DESCRIPTION OF THE TASK –
Give the listing again exactly, omitting its images.
>> Start
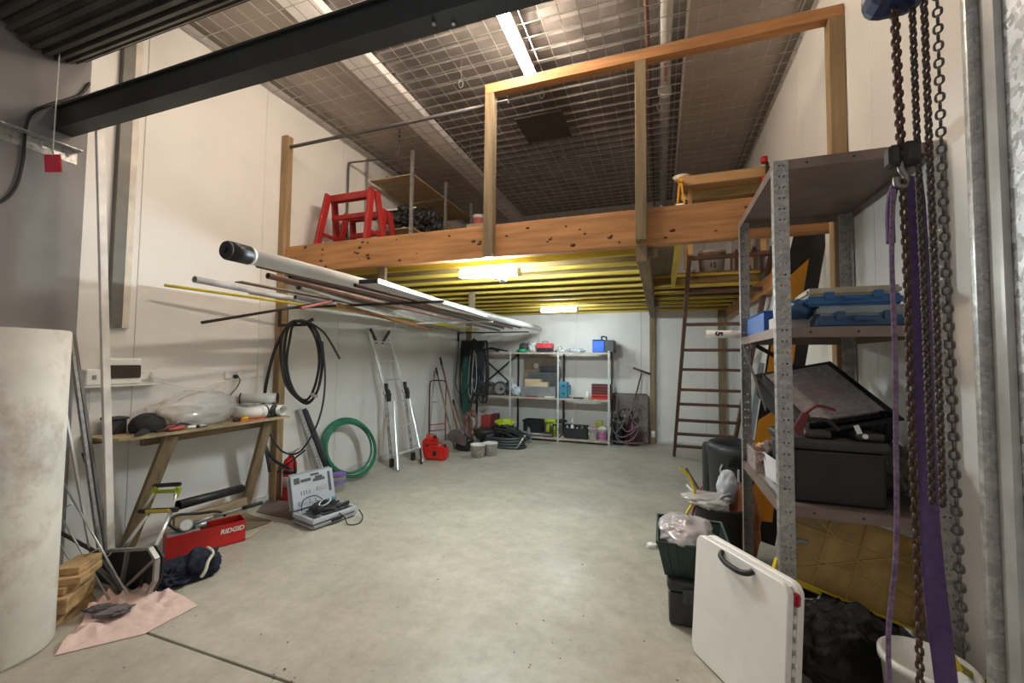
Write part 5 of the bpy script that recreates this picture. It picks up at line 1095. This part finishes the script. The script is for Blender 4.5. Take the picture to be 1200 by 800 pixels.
t = bin_('clear_tub', (.585, 3.16, Z3+.001), (.76, 3.44, Z3+.13), mat('tub_clear', (.72, .62, .60), .25, alpha=.38), 'small clear tub with orange bits at the left of the third shelf', 'tub')
one('orange_bits', MB().blob((.67, 3.30, Z3+.045), (.07, .11, .035), 9, .5, 4, 3, floor=Z3+.008), mat('bits_orange', (.5, .22, .12), .6, scale=60, col2=(.1, .08, .08)), 'orange and dark bits inside the small clear tub', 'parts')
one('cable_bundle', MB().blob((.70, 3.05, Z3+.13), (.09, .10, .12), 19, .5, 3, 4, floor=Z3+.001, sharp=True), mat('bundle_dk', (.10, .06, .05), .6, scale=30, col2=(.02, .02, .02)), 'dark jumble of parts behind the front shelf post', 'parts')
one('paper_sheet', MB().prism([(.60, 3.02, Z3+.16), (.64, 2.85, Z3+.14), (.66, 2.80, Z3+.004), (.61, 3.0, Z3+.004)], (.003, .0, 0)), mat('paper', (.68, .68, .70), .5), 'white paper leaning over the left edge of the third shelf', 'paper')
one('steel_strip', MB().beam((.60, 2.62, Z3+.012), (.60, 3.05, Z3+.012), .03, .012), STEEL, 'grey metal strip along the left edge of the third shelf', 'strip')
one('orange_cloth', MB().blob((.68, 3.40, Z3+.125), (.05, .04, .03), 9, .5, 3, 3, sharp=True), mat('cloth_orange', (.6, .35, .2), .7), 'pale orange cloth on the clear tub', 'cloth')
# bottom: amber organiser, black stack
rot = Matrix.Rotation(R(0), 3, 'Z') @ Matrix.Rotation(R(72), 3, 'X')
AMB = mat('amber_plastic', (.46, .29, .09), .35, alpha=.92, var=.2, scale=8); AMB2 = mat('amber_rib', (.46, .30, .09), .35)
c0 = V(.92, 2.62, .40); X = Matrix.Translation(c0) @ (Matrix.Rotation(R(17), 3, 'Y') @ Matrix.Rotation(R(82), 3, 'X')).to_4x4()
t = thing('amber_organiser', 'amber see-through organiser case with cross ribs standing under the third shelf', 'organiser case', c0)
def xb(nm, lo, hi, m_, bv=0): MB().merge(_bx(V(*lo), V(*hi), bv), X).build(nm, m_, t)
xb('case_panel', (-.36, 0, 0), (.27, .40, .02), AMB, .004)
for a, b_ in (((-.34, .02), (.25, .38)), ((-.34, .38), (.25, .02)), ((-.05, .0), (-.05, .4)), ((.10, 0), (.10, .4)), ((-.2, 0), (-.2, .4)), ((-.35, .13), (.26, .13)), ((-.35, .27), (.26, .27))):
    MB().beam(X @ V(a[0], a[1], .023), X @ V(b_[0], b_[1], .023), .010, .006).build('rib', AMB2, t)
xb('frame_bar', (-.36, -.012, -.02), (.27, -.0005, .035), YEL, .003); xb('frame_bar', (-.372, -.012, -.02), (-.3605, .40, .035), mat('edge_grey', (.40, .42, .38), .4), .003)
xb('latch', (-.385, .0, .0), (-.373, .06, .05), YEL, .004); xb('latch', (-.30, -.028, .0), (-.16, -.0125, .045), YEL, .004)
BK2 = mat('black_film', (.012, .012, .013), .3, bump=.8, bscale=18)
for k in range(7):
    one('black_crate', MB().box((.90, 2.76, .085+.026+.042*k), (.54, .34, .040), Matrix.Rotation(R(random.uniform(-3, 3)), 3, 'Z'), bev=.006) if k < 4 else MB().box((.90, 2.86, .085+.026+.042*k), (.50, .22, .040), bev=.006), BK2, ['lowest', 'second lowest', 'third lowest', 'fourth', 'fifth', 'second highest', 'topmost'][k]+' black tray in the stack under the amber case', 'tray', 'black trays stacked under the amber case')
MB0 = MB().blob((.80, 2.50, .24), (.26, .07, .22), 71, .18, 2.6, 5, floor=.004, sharp=True)
one('black_film', MB0, BK2, 'glossy black plastic film heaped in front of the black trays', 'plastic film')
one('bucket_block', MB().lohi((.93, 2.14, .001), (1.10, 2.31, .03)), BLACK, 'flat black block under the white bucket', 'block')
# folding table
th = math.atan2(-.83, .56)
t = thing('folding_table', 'white plastic folding table folded up and standing in front of the shelving', 'folding table', (.15, 2.60, 0), th)
Rm = ROOTM[t.name] @ Matrix.Rotation(R(-4), 4, 'X')
TW = mat('table_white', (.90, .87, .83), .4, var=.03, scale=5, dirt=.22, dirtcol=(.45, .40, .34))
def slab(y0, y1, name):
    r, L_, h = .05, .585, .635; pts = []
    for cx, cz, a0 in ((L_-r, r, -90), (L_-r, h-r, 0), (r, h-r, 90), (r, r, 180)):
        for k in range(7):
            a = R(a0+15*k); pts.append(V(cx+r*cos(a), y0, cz+r*sin(a)+.006))
    return MB().prism([Rm @ p for p in pts], (Rm.to_3x3() @ V(0, y1-y0, 0)), bev=.004).build(name, TW, t)
slab(0, .034, 'table_half'); slab(.058, .092, 'table_half')
m = MB(); m.merge(_bx(V(.03, .0345, .03), V(.56, .0575, .04)), Rm); m.merge(_bx(V(.03, .0345, .61), V(.55, .0575, .622)), Rm); m.build('inner_rim', TW, t)
m = MB()
for k in range(9): m.merge(_bx(V(.572, .036, .04+.055*k), V(.588, .056, .075+.055*k), .006), Rm)
m.build('underside_ribs', WHITEP, t, kind='stuff')
MB().tube([Rm @ q for q in spline([V(.20, -.001, .622), V(.215, -.022, .607), V(.26, -.032, .594), V(.34, -.032, .592), V(.385, -.02, .603), V(.40, -.001, .618)], 5)], .014, 8).build('carry_handle', BLACKR, t)
MB().merge(_bx(V(.57, .030, .555), V(.600, .060, .61), .008), Rm).build('red_latch', mat('latch_red', (.35, .02, .04), .4), t)
MB().cyl(Rm @ V(.54, .046, .10), Rm @ V(.54, .046, .48), .010).build('leg_tube', STEEL, t)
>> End
COMPLETE ANSWER –
Write part 5 of the bpy script that recreates this picture. It picks up at line 1095. This part finishes the script. The script is for Blender 4.5. Take the picture to be 1200 by 800 pixels.
t = bin_('clear_tub', (.585, 3.16, Z3+.001), (.76, 3.44, Z3+.13), mat('tub_clear', (.72, .62, .60), .25, alpha=.38), 'small clear tub with orange bits at the left of the third shelf', 'tub')
one('orange_bits', MB().blob((.67, 3.30, Z3+.045), (.07, .11, .035), 9, .5, 4, 3, floor=Z3+.008), mat('bits_orange', (.5, .22, .12), .6, scale=60, col2=(.1, .08, .08)), 'orange and dark bits inside the small clear tub', 'parts')
one('cable_bundle', MB().blob((.70, 3.05, Z3+.13), (.09, .10, .12), 19, .5, 3, 4, floor=Z3+.001, sharp=True), mat('bundle_dk', (.10, .06, .05), .6, scale=30, col2=(.02, .02, .02)), 'dark jumble of parts behind the front shelf post', 'parts')
one('paper_sheet', MB().prism([(.60, 3.02, Z3+.16), (.64, 2.85, Z3+.14), (.66, 2.80, Z3+.004), (.61, 3.0, Z3+.004)], (.003, .0, 0)), mat('paper', (.68, .68, .70), .5), 'white paper leaning over the left edge of the third shelf', 'paper')
one('steel_strip', MB().beam((.60, 2.62, Z3+.012), (.60, 3.05, Z3+.012), .03, .012), STEEL, 'grey metal strip along the left edge of the third shelf', 'strip')
one('orange_cloth', MB().blob((.68, 3.40, Z3+.125), (.05, .04, .03), 9, .5, 3, 3, sharp=True), mat('cloth_orange', (.6, .35, .2), .7), 'pale orange cloth on the clear tub', 'cloth')
# bottom: amber organiser, black stack
rot = Matrix.Rotation(R(0), 3, 'Z') @ Matrix.Rotation(R(72), 3, 'X')
AMB = mat('amber_plastic', (.46, .29, .09), .35, alpha=.92, var=.2, scale=8); AMB2 = mat('amber_rib', (.46, .30, .09), .35)
c0 = V(.92, 2.62, .40); X = Matrix.Translation(c0) @ (Matrix.Rotation(R(17), 3, 'Y') @ Matrix.Rotation(R(82), 3, 'X')).to_4x4()
t = thing('amber_organiser', 'amber see-through organiser case with cross ribs standing under the third shelf', 'organiser case', c0)
def xb(nm, lo, hi, m_, bv=0): MB().merge(_bx(V(*lo), V(*hi), bv), X).build(nm, m_, t)
xb('case_panel', (-.36, 0, 0), (.27, .40, .02), AMB, .004)
for a, b_ in (((-.34, .02), (.25, .38)), ((-.34, .38), (.25, .02)), ((-.05, .0), (-.05, .4)), ((.10, 0), (.10, .4)), ((-.2, 0), (-.2, .4)), ((-.35, .13), (.26, .13)), ((-.35, .27), (.26, .27))):
    MB().beam(X @ V(a[0], a[1], .023), X @ V(b_[0], b_[1], .023), .010, .006).build('rib', AMB2, t)
xb('frame_bar', (-.36, -.012, -.02), (.27, -.0005, .035), YEL, .003); xb('frame_bar', (-.372, -.012, -.02), (-.3605, .40, .035), mat('edge_grey', (.40, .42, .38), .4), .003)
xb('latch', (-.385, .0, .0), (-.373, .06, .05), YEL, .004); xb('latch', (-.30, -.028, .0), (-.16, -.0125, .045), YEL, .004)
BK2 = mat('black_film', (.012, .012, .013), .3, bump=.8, bscale=18)
for k in range(7):
    one('black_crate', MB().box((.90, 2.76, .085+.026+.042*k), (.54, .34, .040), Matrix.Rotation(R(random.uniform(-3, 3)), 3, 'Z'), bev=.006) if k < 4 else MB().box((.90, 2.86, .085+.026+.042*k), (.50, .22, .040), bev=.006), BK2, ['lowest', 'second lowest', 'third lowest', 'fourth', 'fifth', 'second highest', 'topmost'][k]+' black tray in the stack under the amber case', 'tray', 'black trays stacked under the amber case')
MB0 = MB().blob((.80, 2.50, .24), (.26, .07, .22), 71, .18, 2.6, 5, floor=.004, sharp=True)
one('black_film', MB0, BK2, 'glossy black plastic film heaped in front of the black trays', 'plastic film')
one('bucket_block', MB().lohi((.93, 2.14, .001), (1.10, 2.31, .03)), BLACK, 'flat black block under the white bucket', 'block')
# folding table
th = math.atan2(-.83, .56)
t = thing('folding_table', 'white plastic folding table folded up and standing in front of the shelving', 'folding table', (.15, 2.60, 0), th)
Rm = ROOTM[t.name] @ Matrix.Rotation(R(-4), 4, 'X')
TW = mat('table_white', (.90, .87, .83), .4, var=.03, scale=5, dirt=.22, dirtcol=(.45, .40, .34))
def slab(y0, y1, name):
    r, L_, h = .05, .585, .635; pts = []
    for cx, cz, a0 in ((L_-r, r, -90), (L_-r, h-r, 0), (r, h-r, 90), (r, r, 180)):
        for k in range(7):
            a = R(a0+15*k); pts.append(V(cx+r*cos(a), y0, cz+r*sin(a)+.006))
    return MB().prism([Rm @ p for p in pts], (Rm.to_3x3() @ V(0, y1-y0, 0)), bev=.004).build(name, TW, t)
slab(0, .034, 'table_half'); slab(.058, .092, 'table_half')
m = MB(); m.merge(_bx(V(.03, .0345, .03), V(.56, .0575, .04)), Rm); m.merge(_bx(V(.03, .0345, .61), V(.55, .0575, .622)), Rm); m.build('inner_rim', TW, t)
m = MB()
for k in range(9): m.merge(_bx(V(.572, .036, .04+.055*k), V(.588, .056, .075+.055*k), .006), Rm)
m.build('underside_ribs', WHITEP, t, kind='stuff')
MB().tube([Rm @ q for q in spline([V(.20, -.001, .622), V(.215, -.022, .607), V(.26, -.032, .594), V(.34, -.032, .592), V(.385, -.02, .603), V(.40, -.001, .618)], 5)], .014, 8).build('carry_handle', BLACKR, t)
MB().merge(_bx(V(.57, .030, .555), V(.600, .060, .61), .008), Rm).build('red_latch', mat('latch_red', (.35, .02, .04), .4), t)
MB().cyl(Rm @ V(.54, .046, .10), Rm @ V(.54, .046, .48), .010).build('leg_tube', STEEL, t)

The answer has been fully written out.